Scene modeling code data
◆ ◆ ◆ ◆ ◆
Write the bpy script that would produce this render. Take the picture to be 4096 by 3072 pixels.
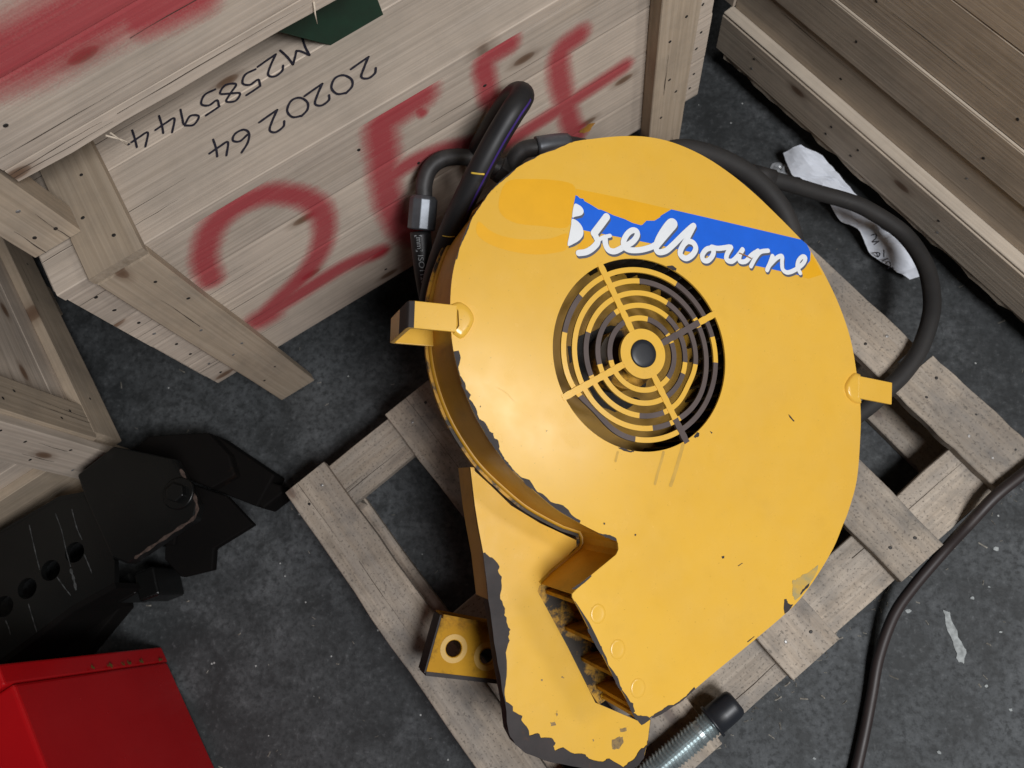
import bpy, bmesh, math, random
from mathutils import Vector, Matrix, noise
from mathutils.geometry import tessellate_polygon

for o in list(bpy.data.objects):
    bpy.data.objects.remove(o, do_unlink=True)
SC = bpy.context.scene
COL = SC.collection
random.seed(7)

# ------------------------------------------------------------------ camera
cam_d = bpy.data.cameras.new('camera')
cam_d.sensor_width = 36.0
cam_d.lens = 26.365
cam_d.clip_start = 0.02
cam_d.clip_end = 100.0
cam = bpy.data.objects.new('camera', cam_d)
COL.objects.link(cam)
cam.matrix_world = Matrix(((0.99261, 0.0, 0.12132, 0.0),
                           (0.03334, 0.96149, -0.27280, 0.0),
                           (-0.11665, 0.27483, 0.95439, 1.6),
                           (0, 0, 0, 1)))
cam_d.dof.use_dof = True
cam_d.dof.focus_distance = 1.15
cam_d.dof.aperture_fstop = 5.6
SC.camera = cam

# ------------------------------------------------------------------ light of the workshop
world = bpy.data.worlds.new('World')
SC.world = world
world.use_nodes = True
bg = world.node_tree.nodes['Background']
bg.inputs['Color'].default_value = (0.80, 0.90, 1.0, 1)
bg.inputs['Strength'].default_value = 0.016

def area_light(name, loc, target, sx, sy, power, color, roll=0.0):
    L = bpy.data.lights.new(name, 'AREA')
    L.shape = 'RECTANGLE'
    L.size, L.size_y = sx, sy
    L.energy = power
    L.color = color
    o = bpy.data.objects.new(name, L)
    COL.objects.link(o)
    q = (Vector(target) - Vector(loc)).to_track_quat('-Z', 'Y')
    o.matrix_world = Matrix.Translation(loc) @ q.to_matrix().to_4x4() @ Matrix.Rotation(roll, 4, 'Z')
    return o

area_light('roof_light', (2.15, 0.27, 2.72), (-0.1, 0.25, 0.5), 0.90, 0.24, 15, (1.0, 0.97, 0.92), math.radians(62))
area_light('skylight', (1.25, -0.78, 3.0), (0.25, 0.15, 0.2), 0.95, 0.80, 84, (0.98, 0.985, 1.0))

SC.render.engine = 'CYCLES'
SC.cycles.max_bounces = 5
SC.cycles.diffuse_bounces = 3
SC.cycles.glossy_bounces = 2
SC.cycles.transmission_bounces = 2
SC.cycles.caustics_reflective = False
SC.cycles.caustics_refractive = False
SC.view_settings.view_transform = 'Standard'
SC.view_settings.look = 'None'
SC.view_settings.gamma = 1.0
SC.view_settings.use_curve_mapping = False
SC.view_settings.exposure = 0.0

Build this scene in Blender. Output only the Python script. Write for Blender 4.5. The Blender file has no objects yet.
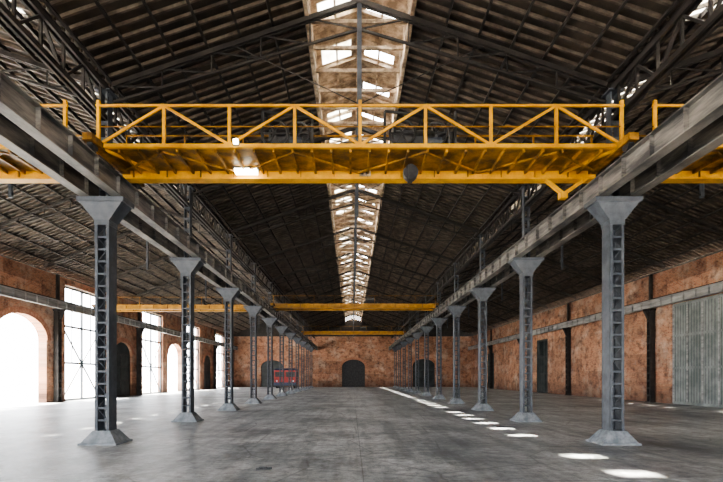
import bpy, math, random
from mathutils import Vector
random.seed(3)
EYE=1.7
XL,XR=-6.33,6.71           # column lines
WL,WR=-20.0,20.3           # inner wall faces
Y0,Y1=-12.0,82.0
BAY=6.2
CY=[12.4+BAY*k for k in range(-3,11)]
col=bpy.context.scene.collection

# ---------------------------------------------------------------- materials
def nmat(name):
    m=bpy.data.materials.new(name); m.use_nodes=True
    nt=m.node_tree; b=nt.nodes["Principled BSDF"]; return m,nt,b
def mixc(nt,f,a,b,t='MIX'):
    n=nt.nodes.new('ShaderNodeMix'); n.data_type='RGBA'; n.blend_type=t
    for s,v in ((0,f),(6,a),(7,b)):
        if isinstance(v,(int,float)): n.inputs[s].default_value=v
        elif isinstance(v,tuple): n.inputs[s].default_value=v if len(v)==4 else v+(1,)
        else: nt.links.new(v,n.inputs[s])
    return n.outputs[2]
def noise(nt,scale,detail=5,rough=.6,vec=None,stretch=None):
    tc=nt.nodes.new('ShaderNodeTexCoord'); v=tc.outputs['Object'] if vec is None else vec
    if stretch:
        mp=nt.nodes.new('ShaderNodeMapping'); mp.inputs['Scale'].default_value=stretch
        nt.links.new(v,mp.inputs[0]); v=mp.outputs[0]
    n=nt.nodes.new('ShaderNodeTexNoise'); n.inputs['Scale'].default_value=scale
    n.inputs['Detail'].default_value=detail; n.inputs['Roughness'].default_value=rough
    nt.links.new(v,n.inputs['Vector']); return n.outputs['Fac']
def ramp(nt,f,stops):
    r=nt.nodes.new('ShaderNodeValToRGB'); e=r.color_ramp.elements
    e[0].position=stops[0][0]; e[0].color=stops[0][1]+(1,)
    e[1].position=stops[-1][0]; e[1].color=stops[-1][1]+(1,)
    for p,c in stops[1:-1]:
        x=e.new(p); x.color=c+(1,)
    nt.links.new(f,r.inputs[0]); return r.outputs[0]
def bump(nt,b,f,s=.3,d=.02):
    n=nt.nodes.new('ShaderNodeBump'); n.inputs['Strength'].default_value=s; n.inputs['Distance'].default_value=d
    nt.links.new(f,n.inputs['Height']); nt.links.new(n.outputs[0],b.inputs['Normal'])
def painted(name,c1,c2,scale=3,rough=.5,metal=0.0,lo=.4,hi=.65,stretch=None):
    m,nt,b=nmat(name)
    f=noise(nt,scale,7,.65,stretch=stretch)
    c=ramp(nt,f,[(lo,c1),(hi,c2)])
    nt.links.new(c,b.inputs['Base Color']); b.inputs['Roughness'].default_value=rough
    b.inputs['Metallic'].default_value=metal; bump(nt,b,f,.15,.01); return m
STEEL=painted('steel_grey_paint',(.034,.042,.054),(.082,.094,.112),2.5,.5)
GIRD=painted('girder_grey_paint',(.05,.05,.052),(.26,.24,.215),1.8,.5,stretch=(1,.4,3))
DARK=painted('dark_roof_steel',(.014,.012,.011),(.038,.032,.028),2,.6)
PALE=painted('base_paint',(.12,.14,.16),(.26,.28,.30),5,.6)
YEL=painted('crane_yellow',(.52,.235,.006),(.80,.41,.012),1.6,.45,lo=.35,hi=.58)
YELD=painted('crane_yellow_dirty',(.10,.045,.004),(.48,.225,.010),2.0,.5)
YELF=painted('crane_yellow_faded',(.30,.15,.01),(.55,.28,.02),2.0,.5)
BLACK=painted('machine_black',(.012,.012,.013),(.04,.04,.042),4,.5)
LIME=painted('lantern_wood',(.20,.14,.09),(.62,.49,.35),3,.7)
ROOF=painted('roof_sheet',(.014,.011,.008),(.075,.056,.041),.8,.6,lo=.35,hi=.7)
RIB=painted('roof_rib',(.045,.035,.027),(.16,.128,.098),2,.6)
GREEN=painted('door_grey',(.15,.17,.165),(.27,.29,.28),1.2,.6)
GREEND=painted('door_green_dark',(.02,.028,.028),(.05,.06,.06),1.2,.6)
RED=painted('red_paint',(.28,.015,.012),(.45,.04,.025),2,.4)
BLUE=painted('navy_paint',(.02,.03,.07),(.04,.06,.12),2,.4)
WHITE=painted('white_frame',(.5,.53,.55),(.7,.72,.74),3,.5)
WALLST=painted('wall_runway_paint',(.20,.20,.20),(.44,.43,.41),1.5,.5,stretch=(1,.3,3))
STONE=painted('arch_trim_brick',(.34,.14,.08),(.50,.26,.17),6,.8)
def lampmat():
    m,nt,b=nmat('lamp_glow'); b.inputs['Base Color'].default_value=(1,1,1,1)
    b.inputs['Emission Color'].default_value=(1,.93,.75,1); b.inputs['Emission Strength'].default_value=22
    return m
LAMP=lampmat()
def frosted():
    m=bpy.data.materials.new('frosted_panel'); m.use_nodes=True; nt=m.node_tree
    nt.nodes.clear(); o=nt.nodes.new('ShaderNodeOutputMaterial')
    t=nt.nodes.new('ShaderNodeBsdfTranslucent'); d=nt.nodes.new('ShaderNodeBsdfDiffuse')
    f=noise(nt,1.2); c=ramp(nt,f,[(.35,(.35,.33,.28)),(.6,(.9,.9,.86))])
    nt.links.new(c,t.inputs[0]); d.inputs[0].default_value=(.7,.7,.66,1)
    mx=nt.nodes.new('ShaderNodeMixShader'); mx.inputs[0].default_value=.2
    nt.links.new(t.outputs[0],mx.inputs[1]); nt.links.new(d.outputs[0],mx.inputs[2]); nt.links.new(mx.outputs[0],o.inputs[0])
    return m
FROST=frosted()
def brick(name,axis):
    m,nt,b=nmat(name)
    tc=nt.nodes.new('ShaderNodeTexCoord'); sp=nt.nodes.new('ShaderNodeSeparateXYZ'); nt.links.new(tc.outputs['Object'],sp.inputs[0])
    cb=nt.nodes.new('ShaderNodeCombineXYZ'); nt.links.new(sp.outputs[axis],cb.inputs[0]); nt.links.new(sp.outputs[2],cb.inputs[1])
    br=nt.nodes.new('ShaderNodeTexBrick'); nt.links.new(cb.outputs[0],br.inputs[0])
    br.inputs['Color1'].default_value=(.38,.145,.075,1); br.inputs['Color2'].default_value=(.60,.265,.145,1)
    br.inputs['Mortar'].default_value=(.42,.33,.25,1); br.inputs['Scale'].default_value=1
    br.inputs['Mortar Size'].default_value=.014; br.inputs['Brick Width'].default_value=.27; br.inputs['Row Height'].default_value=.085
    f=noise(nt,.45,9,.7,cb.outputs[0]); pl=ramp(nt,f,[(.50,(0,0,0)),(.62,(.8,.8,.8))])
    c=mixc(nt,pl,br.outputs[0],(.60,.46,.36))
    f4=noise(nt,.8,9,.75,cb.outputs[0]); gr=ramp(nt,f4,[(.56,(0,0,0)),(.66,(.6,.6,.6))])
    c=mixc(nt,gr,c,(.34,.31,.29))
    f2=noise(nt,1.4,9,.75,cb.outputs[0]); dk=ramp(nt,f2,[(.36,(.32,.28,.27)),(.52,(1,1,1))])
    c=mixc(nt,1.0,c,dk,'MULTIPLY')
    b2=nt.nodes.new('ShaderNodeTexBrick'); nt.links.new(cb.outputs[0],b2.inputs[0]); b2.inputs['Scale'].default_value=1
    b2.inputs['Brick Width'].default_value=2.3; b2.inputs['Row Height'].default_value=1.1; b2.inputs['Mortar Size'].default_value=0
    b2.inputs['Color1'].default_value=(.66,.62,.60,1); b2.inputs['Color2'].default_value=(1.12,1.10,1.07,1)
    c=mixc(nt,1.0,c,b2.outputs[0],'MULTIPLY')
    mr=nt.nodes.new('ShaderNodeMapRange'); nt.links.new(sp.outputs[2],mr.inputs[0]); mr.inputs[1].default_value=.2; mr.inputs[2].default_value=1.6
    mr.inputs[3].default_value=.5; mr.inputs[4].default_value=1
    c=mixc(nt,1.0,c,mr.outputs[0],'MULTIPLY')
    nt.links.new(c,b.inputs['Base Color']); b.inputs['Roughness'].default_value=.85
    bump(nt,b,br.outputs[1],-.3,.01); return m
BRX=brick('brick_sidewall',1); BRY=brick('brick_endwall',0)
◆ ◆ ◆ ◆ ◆
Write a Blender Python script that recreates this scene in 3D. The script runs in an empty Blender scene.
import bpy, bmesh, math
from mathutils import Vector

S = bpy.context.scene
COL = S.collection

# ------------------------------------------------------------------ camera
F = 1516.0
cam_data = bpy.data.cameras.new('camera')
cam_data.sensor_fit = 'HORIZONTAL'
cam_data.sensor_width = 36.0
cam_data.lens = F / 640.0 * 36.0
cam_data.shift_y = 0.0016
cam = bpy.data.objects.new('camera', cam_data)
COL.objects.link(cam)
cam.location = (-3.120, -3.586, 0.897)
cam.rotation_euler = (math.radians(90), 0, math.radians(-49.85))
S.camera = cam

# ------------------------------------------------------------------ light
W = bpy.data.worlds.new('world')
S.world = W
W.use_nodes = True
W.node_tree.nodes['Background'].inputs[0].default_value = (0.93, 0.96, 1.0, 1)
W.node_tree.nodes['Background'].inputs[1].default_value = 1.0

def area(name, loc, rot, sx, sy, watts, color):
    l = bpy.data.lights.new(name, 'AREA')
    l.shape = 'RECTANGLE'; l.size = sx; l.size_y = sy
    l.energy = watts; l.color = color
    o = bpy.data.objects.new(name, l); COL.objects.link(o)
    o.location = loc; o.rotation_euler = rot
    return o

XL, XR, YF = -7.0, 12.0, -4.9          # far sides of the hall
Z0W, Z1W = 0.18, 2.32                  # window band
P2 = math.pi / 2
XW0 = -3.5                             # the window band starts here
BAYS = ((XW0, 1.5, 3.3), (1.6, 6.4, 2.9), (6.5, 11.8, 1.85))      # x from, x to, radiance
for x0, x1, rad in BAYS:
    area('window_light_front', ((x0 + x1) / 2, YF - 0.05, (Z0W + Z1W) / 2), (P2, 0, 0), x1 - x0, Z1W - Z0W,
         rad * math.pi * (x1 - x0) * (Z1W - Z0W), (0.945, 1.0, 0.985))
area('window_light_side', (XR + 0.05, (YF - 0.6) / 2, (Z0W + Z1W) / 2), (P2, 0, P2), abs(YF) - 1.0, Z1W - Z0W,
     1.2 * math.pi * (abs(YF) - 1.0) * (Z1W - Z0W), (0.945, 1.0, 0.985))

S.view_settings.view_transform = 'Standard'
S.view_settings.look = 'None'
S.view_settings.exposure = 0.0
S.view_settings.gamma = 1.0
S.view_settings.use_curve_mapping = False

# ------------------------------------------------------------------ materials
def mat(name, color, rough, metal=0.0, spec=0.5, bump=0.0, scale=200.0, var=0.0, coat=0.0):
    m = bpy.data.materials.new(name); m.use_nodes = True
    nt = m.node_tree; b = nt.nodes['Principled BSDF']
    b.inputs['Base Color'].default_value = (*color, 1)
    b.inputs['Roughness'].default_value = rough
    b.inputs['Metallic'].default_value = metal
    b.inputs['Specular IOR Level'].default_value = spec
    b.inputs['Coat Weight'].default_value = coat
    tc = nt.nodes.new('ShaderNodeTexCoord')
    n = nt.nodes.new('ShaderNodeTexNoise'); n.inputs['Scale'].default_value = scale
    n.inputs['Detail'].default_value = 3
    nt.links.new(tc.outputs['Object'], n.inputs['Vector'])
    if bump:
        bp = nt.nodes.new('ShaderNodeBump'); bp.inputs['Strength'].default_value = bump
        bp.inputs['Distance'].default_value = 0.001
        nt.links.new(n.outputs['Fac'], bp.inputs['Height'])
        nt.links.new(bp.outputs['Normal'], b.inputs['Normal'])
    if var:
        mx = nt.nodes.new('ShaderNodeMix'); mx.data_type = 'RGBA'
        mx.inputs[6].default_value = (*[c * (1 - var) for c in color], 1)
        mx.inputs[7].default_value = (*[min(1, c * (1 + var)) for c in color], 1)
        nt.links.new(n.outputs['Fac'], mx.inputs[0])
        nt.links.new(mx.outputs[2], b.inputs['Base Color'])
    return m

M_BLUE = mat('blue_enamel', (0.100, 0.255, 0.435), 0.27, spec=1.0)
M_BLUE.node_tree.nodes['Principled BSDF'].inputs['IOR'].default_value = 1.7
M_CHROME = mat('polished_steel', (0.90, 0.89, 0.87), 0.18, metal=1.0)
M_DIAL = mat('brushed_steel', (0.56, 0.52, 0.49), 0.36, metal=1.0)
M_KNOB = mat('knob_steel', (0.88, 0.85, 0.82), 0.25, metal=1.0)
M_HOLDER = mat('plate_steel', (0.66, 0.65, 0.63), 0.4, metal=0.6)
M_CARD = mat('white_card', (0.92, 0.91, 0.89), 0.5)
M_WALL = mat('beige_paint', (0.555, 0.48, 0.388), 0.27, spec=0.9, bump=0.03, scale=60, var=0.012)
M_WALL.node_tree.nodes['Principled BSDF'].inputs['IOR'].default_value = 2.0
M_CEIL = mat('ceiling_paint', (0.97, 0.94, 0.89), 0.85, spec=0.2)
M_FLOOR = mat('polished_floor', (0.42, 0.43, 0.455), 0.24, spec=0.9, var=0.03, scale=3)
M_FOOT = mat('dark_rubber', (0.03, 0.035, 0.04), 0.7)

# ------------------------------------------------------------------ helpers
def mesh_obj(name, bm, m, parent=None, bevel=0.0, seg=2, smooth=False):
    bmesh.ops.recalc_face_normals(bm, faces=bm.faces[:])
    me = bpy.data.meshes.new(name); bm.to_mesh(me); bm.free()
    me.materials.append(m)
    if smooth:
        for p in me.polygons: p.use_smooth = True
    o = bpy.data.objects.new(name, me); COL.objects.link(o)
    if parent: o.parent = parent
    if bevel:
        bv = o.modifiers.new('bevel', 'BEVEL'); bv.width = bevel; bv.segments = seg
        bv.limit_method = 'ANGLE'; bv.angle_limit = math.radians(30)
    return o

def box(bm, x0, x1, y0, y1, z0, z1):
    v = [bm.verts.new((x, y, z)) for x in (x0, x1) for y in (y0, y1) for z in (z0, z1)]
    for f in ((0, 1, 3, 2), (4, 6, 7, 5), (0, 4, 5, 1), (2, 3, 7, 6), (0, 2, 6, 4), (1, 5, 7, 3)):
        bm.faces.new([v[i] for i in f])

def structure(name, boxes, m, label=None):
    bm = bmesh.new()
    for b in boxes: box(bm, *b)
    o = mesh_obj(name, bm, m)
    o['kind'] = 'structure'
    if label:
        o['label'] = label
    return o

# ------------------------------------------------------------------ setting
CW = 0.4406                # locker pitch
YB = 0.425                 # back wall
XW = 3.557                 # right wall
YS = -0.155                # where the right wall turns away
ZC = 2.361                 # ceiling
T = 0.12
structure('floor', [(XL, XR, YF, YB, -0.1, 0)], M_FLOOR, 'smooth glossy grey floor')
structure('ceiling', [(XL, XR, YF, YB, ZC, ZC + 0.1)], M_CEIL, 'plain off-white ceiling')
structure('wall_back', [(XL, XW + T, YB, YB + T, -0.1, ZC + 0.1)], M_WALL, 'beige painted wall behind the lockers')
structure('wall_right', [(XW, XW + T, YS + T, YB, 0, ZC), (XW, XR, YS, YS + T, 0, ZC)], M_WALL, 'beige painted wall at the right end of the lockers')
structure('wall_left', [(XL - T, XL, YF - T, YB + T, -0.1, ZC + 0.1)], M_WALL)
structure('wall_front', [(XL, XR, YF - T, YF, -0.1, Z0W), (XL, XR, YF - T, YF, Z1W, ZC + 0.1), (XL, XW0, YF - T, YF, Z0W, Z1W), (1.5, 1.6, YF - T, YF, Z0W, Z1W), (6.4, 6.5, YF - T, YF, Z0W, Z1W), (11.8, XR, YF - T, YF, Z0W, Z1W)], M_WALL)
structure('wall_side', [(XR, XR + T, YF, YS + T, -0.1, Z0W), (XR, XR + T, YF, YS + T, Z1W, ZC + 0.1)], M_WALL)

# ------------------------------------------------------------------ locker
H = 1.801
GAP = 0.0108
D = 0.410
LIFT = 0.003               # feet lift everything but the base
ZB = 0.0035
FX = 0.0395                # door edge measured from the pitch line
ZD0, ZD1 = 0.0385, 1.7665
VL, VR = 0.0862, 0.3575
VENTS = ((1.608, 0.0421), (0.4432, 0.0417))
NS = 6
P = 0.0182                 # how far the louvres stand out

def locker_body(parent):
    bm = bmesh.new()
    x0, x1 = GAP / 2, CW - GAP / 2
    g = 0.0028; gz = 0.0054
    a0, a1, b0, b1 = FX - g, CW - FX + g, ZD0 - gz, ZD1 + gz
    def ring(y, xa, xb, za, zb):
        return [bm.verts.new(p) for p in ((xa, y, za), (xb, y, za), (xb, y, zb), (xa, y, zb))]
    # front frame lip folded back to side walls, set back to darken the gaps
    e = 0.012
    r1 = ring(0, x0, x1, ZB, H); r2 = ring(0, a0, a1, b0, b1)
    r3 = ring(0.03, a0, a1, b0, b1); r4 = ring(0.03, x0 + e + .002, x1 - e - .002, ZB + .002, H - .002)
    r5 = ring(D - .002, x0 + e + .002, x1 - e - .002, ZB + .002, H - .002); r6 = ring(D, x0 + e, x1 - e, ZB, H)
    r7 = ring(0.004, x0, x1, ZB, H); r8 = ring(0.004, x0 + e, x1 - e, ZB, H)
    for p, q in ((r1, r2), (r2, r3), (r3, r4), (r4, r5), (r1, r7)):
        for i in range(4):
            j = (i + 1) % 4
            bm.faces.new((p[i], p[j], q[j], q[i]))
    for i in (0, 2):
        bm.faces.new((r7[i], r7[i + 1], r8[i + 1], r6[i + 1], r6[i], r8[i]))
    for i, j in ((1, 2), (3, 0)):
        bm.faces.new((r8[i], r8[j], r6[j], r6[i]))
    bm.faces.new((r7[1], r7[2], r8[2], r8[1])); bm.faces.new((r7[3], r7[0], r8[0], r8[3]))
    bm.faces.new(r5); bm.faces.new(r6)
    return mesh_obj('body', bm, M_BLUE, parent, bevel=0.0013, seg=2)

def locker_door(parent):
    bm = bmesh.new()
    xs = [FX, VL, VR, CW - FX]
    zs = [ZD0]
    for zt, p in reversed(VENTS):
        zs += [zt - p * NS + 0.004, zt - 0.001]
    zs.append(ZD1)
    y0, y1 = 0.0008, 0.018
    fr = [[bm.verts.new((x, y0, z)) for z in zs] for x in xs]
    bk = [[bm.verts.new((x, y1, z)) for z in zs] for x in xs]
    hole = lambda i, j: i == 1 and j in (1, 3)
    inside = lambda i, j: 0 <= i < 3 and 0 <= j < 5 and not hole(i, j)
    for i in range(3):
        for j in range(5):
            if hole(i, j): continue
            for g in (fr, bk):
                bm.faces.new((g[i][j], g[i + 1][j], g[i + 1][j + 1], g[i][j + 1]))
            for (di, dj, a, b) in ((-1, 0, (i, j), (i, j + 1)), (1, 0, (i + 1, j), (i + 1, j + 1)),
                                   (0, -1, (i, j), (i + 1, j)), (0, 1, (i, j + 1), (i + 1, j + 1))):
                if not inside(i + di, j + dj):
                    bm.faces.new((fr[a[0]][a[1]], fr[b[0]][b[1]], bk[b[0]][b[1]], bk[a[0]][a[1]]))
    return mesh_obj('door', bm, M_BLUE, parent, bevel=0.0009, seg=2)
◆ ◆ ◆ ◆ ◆
- Exercise instructions: Skip the pictures and repeat, word for word, the lines from the one containing "Write the bpy" to the one containing "bg.inputs['Strength'].default_value = 0.016", keeping both of those lines.

- Result:
Write the bpy script that would produce this render. Take the picture to be 4096 by 3072 pixels.
import bpy, bmesh, math, random
from mathutils import Vector, Matrix, noise
from mathutils.geometry import tessellate_polygon

for o in list(bpy.data.objects):
    bpy.data.objects.remove(o, do_unlink=True)
SC = bpy.context.scene
COL = SC.collection
random.seed(7)

# ------------------------------------------------------------------ camera
cam_d = bpy.data.cameras.new('camera')
cam_d.sensor_width = 36.0
cam_d.lens = 26.365
cam_d.clip_start = 0.02
cam_d.clip_end = 100.0
cam = bpy.data.objects.new('camera', cam_d)
COL.objects.link(cam)
cam.matrix_world = Matrix(((0.99261, 0.0, 0.12132, 0.0),
                           (0.03334, 0.96149, -0.27280, 0.0),
                           (-0.11665, 0.27483, 0.95439, 1.6),
                           (0, 0, 0, 1)))
cam_d.dof.use_dof = True
cam_d.dof.focus_distance = 1.15
cam_d.dof.aperture_fstop = 5.6
SC.camera = cam

# ------------------------------------------------------------------ light of the workshop
world = bpy.data.worlds.new('World')
SC.world = world
world.use_nodes = True
bg = world.node_tree.nodes['Background']
bg.inputs['Color'].default_value = (0.80, 0.90, 1.0, 1)
bg.inputs['Strength'].default_value = 0.016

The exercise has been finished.